■ Data lines
· · · · ·
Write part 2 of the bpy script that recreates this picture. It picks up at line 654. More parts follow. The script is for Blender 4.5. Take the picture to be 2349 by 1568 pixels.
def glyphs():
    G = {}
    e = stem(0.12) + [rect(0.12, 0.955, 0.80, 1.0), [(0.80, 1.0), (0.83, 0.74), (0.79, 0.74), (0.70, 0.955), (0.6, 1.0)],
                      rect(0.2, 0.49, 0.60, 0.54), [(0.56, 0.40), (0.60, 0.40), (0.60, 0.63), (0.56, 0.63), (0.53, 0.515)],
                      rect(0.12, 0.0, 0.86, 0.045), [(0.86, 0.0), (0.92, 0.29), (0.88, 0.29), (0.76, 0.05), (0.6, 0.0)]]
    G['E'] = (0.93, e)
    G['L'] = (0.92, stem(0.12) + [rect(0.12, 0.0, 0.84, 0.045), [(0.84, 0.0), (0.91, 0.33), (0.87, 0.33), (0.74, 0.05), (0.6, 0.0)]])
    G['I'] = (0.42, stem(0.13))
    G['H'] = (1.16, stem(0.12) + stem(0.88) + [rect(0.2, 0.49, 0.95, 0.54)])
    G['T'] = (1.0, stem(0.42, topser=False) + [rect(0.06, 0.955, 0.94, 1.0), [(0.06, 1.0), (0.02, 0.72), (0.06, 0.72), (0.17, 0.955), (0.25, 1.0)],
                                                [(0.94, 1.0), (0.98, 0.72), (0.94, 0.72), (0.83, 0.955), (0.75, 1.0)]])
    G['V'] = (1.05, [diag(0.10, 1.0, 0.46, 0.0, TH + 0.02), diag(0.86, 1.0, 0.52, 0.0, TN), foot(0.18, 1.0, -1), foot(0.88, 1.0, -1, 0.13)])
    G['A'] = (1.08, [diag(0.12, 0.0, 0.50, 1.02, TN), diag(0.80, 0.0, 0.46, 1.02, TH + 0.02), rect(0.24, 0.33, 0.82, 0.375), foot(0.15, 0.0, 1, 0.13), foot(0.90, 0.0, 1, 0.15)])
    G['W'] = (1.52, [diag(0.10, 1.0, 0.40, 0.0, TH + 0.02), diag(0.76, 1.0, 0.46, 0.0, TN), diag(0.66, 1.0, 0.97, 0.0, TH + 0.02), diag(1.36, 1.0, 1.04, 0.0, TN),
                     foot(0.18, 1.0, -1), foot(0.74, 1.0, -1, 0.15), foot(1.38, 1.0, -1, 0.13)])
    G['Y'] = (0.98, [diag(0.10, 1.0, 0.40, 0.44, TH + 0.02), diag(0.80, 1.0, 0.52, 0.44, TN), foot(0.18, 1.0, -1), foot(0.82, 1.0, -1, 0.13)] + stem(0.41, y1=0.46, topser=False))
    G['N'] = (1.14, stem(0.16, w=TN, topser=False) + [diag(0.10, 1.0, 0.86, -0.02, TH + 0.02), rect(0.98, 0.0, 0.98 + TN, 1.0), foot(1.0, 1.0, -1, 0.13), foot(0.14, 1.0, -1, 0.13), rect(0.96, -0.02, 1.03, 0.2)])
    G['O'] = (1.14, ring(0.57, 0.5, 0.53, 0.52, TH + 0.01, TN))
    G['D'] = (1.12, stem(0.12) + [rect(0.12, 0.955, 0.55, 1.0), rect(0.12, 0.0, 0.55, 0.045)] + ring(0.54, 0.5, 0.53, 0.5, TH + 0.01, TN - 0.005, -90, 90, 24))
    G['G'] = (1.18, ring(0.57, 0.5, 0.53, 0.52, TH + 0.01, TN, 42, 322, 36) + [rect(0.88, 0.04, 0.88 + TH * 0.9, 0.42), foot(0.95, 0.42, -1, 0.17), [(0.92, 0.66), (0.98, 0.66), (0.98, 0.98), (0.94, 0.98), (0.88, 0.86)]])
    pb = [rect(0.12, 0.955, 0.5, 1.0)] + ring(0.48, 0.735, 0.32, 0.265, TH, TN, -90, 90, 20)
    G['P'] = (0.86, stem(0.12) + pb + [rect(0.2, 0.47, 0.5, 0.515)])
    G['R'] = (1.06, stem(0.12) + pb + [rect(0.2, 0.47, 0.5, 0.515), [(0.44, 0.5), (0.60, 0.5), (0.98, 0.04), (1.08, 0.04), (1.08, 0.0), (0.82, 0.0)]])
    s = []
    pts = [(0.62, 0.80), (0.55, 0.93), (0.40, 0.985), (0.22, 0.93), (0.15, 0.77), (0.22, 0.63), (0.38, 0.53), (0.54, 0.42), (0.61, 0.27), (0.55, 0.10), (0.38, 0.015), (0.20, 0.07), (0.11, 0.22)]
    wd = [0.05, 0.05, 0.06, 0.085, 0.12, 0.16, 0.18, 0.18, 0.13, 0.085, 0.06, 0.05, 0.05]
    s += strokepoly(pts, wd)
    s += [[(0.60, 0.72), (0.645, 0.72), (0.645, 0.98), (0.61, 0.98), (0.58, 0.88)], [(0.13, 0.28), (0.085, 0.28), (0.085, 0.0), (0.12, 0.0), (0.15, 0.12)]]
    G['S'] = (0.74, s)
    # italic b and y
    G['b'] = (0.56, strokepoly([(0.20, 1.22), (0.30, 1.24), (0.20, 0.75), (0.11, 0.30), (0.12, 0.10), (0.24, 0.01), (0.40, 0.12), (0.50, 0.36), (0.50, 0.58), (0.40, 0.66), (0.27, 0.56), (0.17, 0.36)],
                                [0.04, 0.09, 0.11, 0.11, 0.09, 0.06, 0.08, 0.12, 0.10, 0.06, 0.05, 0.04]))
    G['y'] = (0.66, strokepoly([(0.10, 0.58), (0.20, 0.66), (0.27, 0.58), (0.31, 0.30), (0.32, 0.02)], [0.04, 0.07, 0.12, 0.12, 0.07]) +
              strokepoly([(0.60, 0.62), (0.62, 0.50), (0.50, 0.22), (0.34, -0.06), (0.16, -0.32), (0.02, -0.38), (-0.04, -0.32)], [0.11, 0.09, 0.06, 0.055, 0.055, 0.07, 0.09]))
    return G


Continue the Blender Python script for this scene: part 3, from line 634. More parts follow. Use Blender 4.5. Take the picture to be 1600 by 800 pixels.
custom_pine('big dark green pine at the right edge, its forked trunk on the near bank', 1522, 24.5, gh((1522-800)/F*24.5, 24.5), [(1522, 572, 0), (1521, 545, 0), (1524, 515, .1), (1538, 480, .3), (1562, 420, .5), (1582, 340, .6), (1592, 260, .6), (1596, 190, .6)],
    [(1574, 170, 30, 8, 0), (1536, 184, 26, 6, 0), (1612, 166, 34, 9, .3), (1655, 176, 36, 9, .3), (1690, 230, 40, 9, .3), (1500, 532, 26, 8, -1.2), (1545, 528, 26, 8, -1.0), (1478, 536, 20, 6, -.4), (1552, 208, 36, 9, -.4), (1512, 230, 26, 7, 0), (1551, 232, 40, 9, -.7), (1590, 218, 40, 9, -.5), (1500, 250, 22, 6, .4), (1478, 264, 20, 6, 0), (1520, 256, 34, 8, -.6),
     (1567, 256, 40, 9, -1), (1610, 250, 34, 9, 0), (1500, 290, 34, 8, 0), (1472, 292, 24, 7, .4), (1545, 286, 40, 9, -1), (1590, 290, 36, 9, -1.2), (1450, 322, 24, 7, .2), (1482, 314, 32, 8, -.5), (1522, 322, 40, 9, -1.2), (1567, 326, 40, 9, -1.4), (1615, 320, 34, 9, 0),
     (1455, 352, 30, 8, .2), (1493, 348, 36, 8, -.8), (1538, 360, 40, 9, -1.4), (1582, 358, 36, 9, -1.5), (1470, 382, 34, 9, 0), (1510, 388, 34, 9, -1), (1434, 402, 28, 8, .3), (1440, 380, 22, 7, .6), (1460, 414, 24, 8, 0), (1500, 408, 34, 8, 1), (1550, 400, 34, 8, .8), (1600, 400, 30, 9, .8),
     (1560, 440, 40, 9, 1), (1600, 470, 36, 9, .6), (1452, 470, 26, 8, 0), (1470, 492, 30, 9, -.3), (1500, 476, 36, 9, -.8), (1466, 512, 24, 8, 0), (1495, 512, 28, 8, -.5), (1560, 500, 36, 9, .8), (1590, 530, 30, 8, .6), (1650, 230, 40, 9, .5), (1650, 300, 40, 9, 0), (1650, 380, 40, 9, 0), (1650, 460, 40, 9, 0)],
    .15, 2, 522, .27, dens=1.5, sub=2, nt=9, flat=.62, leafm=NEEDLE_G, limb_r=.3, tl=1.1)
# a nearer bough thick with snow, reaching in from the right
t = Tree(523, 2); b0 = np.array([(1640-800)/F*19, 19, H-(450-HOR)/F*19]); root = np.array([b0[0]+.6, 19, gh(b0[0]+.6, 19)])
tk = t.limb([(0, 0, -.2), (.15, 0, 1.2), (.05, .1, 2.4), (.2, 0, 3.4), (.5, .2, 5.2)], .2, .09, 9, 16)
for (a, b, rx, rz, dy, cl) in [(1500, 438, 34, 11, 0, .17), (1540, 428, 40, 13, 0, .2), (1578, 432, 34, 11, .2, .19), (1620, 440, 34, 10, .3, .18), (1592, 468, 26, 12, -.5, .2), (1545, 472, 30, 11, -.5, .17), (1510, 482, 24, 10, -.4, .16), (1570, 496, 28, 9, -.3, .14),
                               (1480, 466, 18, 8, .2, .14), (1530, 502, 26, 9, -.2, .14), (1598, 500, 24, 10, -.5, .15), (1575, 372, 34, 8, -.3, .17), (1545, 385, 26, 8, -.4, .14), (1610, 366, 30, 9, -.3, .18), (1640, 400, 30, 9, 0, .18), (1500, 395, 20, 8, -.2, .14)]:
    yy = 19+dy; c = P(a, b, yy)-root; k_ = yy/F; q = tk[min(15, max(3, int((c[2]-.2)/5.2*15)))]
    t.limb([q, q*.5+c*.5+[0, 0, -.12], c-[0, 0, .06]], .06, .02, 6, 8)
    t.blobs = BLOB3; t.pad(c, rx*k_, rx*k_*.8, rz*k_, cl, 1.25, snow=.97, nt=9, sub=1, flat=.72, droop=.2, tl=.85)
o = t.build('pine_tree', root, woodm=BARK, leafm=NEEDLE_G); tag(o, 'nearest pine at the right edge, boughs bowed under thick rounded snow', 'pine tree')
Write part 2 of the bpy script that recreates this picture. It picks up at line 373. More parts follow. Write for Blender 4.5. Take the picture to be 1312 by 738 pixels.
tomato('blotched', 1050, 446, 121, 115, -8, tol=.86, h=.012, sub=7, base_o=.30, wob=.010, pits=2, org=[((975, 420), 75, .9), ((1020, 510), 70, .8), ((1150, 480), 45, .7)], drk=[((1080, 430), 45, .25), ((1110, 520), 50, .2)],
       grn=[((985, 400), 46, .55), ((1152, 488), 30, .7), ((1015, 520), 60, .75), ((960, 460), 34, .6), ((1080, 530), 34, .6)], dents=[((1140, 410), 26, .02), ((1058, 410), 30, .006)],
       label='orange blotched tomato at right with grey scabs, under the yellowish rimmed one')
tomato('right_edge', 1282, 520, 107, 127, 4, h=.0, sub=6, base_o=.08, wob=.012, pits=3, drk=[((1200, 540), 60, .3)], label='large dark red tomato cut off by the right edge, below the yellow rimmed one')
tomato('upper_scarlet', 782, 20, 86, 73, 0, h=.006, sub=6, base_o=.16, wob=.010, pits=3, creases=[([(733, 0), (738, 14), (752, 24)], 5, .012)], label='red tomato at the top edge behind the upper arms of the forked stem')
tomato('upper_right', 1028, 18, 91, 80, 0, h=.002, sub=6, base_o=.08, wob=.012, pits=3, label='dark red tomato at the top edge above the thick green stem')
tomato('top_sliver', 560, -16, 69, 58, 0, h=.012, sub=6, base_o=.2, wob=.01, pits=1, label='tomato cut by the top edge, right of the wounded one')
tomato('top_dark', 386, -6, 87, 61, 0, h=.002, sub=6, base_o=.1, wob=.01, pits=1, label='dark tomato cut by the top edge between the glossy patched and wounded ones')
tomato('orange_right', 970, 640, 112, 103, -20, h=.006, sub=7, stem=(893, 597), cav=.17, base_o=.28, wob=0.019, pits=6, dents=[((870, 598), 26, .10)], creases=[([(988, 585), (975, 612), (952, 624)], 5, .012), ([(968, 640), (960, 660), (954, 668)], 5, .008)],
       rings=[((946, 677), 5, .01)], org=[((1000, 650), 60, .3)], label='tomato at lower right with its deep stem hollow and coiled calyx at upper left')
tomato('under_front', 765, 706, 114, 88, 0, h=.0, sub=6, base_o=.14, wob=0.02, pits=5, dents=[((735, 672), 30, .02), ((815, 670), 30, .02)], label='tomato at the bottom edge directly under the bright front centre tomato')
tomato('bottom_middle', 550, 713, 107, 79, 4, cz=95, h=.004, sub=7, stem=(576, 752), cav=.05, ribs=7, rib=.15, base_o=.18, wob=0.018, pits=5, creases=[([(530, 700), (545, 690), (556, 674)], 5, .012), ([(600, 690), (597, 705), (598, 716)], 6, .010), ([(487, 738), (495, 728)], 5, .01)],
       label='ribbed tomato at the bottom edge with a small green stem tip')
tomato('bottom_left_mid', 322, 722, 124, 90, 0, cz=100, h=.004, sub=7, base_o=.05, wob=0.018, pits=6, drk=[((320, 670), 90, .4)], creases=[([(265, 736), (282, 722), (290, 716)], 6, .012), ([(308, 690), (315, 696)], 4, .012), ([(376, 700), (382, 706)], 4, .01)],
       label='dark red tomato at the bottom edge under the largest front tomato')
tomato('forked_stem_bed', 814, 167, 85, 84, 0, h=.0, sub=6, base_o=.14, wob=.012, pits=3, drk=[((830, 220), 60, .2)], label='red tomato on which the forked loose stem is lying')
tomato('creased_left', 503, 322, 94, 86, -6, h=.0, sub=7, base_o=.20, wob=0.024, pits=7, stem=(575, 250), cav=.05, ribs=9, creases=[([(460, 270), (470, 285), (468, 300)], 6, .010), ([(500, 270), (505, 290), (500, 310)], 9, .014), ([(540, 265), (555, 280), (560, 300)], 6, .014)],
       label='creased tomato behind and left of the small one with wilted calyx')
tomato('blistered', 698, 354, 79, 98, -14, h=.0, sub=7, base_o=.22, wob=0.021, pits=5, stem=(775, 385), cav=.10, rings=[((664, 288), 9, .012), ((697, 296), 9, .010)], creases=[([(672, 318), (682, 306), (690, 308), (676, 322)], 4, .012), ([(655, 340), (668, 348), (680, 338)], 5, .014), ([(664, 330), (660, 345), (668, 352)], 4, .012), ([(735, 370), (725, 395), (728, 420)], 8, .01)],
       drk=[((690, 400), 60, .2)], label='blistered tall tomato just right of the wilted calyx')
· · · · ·
Every line containing the string "parts" must be listed.

■ Response
Write part 2 of the bpy script that recreates this picture. It picks up at line 654. More parts follow. The script is for Blender 4.5. Take the picture to be 2349 by 1568 pixels.
Continue the Blender Python script for this scene: part 3, from line 634. More parts follow. Use Blender 4.5. Take the picture to be 1600 by 800 pixels.
Write part 2 of the bpy script that recreates this picture. It picks up at line 373. More parts follow. Write for Blender 4.5. Take the picture to be 1312 by 738 pixels.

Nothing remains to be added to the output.